▸ AIM
Exactly and only the lines from the one containing "Model this scene" through the one containing "sc.camera = cam" belong in your copy. Pictures do not.

▸ RECORDS SHOWN

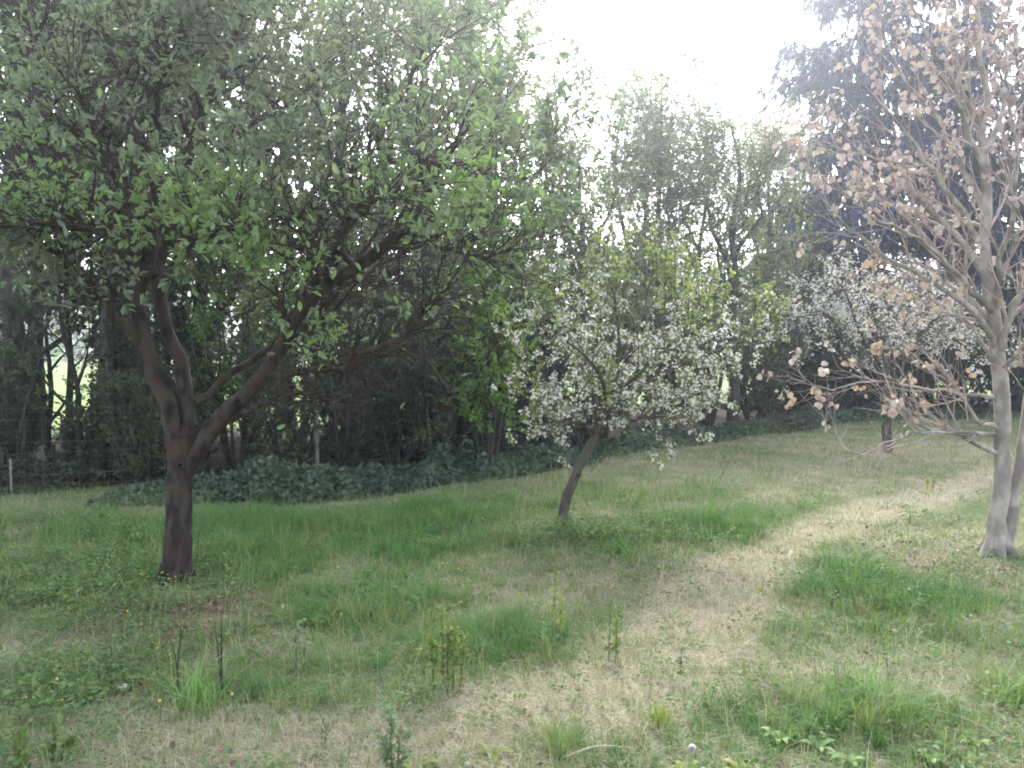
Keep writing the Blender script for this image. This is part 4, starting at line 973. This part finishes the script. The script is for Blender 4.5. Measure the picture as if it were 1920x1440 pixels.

...

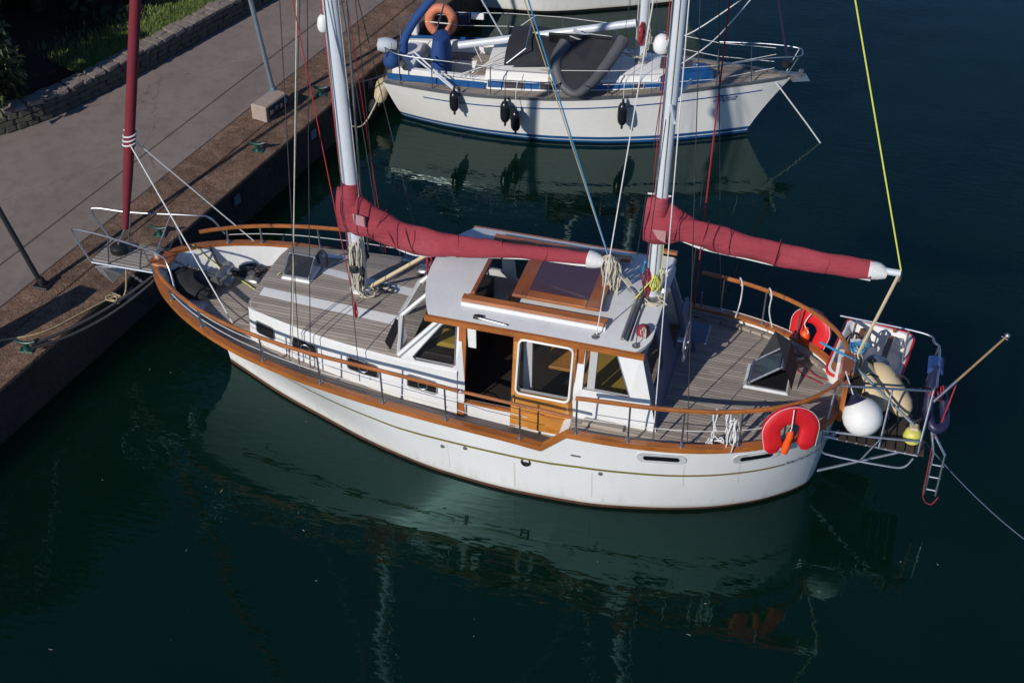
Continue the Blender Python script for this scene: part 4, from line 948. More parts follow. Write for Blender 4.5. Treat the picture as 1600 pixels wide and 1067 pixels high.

--

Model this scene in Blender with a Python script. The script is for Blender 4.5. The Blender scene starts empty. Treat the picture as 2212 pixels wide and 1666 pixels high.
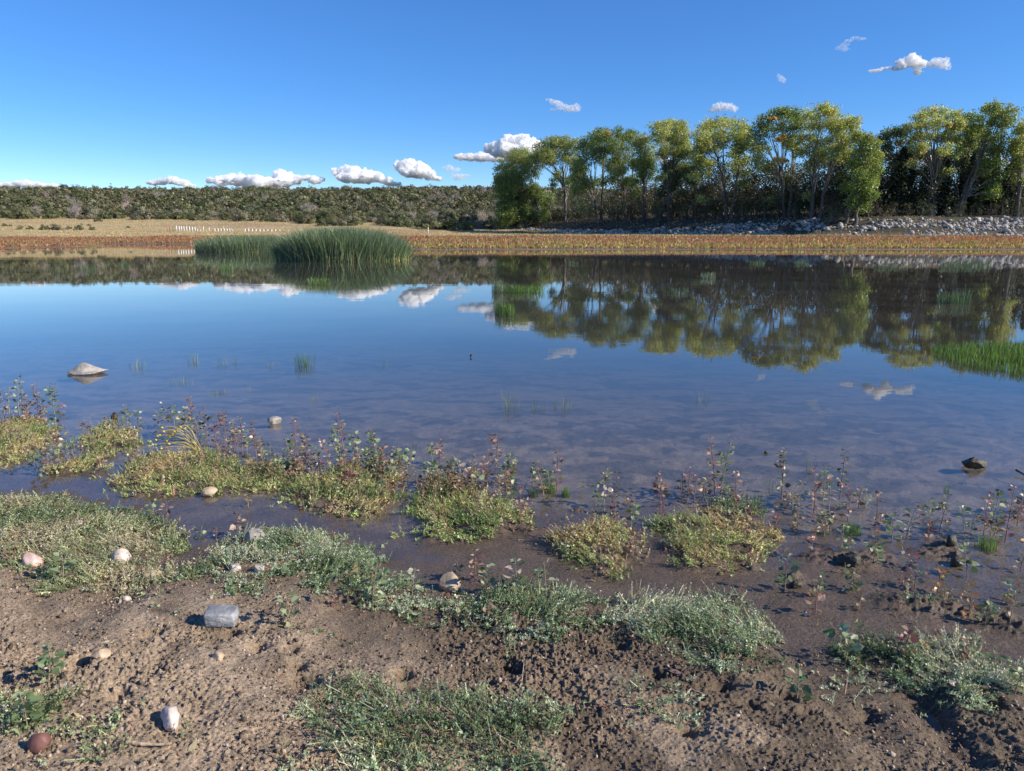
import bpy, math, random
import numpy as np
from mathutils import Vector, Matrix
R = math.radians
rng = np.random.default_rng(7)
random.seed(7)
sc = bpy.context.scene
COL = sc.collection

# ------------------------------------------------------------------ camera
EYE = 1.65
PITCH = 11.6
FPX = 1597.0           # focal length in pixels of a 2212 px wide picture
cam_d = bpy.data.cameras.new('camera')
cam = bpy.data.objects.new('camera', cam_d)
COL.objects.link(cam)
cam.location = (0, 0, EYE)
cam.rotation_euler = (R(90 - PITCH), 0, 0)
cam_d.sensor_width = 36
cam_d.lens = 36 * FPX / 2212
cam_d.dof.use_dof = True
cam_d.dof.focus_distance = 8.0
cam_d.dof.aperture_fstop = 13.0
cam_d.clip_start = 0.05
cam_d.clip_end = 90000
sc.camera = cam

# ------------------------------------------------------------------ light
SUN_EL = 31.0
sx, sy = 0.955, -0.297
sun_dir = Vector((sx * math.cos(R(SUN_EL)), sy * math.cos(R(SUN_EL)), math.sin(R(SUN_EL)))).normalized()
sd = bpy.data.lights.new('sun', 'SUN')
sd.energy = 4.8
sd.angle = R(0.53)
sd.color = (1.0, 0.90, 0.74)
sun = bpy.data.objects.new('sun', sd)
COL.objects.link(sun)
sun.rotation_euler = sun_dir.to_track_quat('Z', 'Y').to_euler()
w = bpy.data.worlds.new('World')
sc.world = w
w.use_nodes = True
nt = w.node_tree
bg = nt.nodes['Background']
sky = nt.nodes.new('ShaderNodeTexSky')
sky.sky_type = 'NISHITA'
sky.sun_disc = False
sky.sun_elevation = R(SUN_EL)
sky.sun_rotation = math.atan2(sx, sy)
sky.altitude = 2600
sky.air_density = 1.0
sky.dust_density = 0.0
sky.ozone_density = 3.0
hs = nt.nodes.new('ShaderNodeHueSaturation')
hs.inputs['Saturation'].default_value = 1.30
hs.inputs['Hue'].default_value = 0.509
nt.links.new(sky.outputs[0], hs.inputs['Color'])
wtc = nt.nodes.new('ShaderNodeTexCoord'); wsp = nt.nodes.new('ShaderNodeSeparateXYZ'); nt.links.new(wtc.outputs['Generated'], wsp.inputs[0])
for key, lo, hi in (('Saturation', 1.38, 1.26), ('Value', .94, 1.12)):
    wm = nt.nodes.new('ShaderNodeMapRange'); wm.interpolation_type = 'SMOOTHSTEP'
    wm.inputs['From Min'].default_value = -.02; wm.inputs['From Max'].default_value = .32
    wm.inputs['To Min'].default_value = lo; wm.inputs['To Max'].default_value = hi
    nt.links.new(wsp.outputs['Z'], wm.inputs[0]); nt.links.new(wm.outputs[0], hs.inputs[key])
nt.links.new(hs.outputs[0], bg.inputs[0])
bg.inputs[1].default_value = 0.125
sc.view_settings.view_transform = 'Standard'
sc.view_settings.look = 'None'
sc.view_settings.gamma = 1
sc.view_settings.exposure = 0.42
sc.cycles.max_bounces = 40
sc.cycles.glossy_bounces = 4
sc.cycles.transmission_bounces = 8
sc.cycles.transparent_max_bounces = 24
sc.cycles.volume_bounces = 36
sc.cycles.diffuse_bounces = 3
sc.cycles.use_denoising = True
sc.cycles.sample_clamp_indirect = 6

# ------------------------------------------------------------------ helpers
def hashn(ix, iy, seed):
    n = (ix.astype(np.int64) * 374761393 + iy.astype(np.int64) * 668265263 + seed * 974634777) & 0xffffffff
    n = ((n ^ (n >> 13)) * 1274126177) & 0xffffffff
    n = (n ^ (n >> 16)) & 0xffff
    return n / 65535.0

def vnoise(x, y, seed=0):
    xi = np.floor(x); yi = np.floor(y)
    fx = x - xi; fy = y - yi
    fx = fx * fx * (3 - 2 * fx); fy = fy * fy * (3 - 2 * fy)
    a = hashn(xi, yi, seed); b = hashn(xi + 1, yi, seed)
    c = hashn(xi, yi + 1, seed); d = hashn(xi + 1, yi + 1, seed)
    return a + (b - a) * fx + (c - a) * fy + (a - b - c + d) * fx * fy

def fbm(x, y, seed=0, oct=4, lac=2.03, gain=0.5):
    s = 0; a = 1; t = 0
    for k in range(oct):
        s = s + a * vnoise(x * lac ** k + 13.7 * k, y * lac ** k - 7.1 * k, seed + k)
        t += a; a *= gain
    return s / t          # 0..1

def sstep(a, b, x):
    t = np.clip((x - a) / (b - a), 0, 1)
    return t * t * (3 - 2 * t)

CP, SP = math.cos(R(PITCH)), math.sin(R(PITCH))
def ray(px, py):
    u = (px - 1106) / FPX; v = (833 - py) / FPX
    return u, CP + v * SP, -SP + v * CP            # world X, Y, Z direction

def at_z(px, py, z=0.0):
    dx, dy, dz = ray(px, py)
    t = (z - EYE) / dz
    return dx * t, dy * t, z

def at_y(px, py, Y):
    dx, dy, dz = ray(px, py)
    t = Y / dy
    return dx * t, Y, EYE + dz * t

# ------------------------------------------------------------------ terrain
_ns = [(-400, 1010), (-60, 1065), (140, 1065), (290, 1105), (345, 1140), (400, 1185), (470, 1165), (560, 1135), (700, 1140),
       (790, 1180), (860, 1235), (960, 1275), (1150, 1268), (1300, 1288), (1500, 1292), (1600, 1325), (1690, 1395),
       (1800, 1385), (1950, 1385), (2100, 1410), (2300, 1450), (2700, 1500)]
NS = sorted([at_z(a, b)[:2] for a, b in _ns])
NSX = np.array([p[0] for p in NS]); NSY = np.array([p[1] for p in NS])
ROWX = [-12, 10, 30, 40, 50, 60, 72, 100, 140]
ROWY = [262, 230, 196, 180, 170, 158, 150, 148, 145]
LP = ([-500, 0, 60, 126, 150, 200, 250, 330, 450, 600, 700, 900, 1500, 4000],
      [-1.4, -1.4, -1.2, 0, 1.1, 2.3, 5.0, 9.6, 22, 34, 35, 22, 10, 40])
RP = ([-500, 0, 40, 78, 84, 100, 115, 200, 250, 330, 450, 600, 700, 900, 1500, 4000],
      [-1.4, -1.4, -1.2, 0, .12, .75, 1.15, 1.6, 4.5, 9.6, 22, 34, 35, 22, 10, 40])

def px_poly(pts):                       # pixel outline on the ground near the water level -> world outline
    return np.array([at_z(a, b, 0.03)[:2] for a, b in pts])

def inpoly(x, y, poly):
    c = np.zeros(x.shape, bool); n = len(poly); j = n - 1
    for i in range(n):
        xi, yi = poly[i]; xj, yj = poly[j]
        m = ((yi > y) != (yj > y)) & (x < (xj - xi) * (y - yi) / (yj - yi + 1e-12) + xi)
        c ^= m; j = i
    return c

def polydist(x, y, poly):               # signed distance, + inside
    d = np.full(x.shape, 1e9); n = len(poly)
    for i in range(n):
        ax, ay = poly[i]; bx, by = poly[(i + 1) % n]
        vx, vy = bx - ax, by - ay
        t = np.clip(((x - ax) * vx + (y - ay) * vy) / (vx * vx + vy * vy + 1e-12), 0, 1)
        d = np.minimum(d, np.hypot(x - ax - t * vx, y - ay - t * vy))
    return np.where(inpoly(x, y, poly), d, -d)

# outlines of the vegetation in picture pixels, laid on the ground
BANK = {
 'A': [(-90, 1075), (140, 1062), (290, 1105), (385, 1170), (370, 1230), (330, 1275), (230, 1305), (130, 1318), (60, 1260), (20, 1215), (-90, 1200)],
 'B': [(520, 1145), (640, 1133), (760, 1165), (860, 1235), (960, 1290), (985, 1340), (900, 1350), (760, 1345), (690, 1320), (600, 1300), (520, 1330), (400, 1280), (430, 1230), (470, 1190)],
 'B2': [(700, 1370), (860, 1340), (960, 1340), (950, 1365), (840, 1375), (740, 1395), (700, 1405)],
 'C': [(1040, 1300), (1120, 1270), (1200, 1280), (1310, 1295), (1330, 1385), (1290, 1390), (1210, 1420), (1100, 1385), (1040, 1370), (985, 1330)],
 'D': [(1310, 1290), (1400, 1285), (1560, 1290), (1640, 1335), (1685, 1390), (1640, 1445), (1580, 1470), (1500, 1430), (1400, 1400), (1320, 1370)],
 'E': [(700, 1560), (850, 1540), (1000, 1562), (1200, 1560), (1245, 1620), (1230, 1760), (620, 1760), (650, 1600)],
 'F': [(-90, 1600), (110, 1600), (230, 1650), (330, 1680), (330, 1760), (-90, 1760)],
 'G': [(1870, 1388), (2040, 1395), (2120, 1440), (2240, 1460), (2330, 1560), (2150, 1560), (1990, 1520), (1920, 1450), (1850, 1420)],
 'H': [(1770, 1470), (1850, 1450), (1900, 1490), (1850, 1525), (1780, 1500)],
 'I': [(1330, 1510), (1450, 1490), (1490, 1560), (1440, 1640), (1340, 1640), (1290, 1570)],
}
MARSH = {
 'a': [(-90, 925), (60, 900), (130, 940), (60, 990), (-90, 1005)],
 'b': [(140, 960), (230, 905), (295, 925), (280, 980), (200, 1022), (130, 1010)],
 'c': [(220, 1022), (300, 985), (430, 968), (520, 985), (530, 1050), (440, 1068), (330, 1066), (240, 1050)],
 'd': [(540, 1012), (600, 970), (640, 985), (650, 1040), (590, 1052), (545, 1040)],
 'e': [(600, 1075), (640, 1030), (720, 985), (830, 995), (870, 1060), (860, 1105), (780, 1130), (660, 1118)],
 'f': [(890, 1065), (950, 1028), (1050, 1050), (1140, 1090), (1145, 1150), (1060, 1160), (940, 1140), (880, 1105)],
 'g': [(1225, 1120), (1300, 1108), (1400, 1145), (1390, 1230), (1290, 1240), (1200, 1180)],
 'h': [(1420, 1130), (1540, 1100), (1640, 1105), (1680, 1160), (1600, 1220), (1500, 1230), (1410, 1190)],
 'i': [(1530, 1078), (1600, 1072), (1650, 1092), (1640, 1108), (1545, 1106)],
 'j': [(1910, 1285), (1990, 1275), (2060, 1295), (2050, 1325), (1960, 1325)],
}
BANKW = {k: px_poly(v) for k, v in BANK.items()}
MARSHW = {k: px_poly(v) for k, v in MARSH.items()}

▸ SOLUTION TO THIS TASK
Model this scene in Blender with a Python script. The script is for Blender 4.5. The Blender scene starts empty. Treat the picture as 2212 pixels wide and 1666 pixels high.
import bpy, math, random
import numpy as np
from mathutils import Vector, Matrix
R = math.radians
rng = np.random.default_rng(7)
random.seed(7)
sc = bpy.context.scene
COL = sc.collection

# ------------------------------------------------------------------ camera
EYE = 1.65
PITCH = 11.6
FPX = 1597.0           # focal length in pixels of a 2212 px wide picture
cam_d = bpy.data.cameras.new('camera')
cam = bpy.data.objects.new('camera', cam_d)
COL.objects.link(cam)
cam.location = (0, 0, EYE)
cam.rotation_euler = (R(90 - PITCH), 0, 0)
cam_d.sensor_width = 36
cam_d.lens = 36 * FPX / 2212
cam_d.dof.use_dof = True
cam_d.dof.focus_distance = 8.0
cam_d.dof.aperture_fstop = 13.0
cam_d.clip_start = 0.05
cam_d.clip_end = 90000
sc.camera = cam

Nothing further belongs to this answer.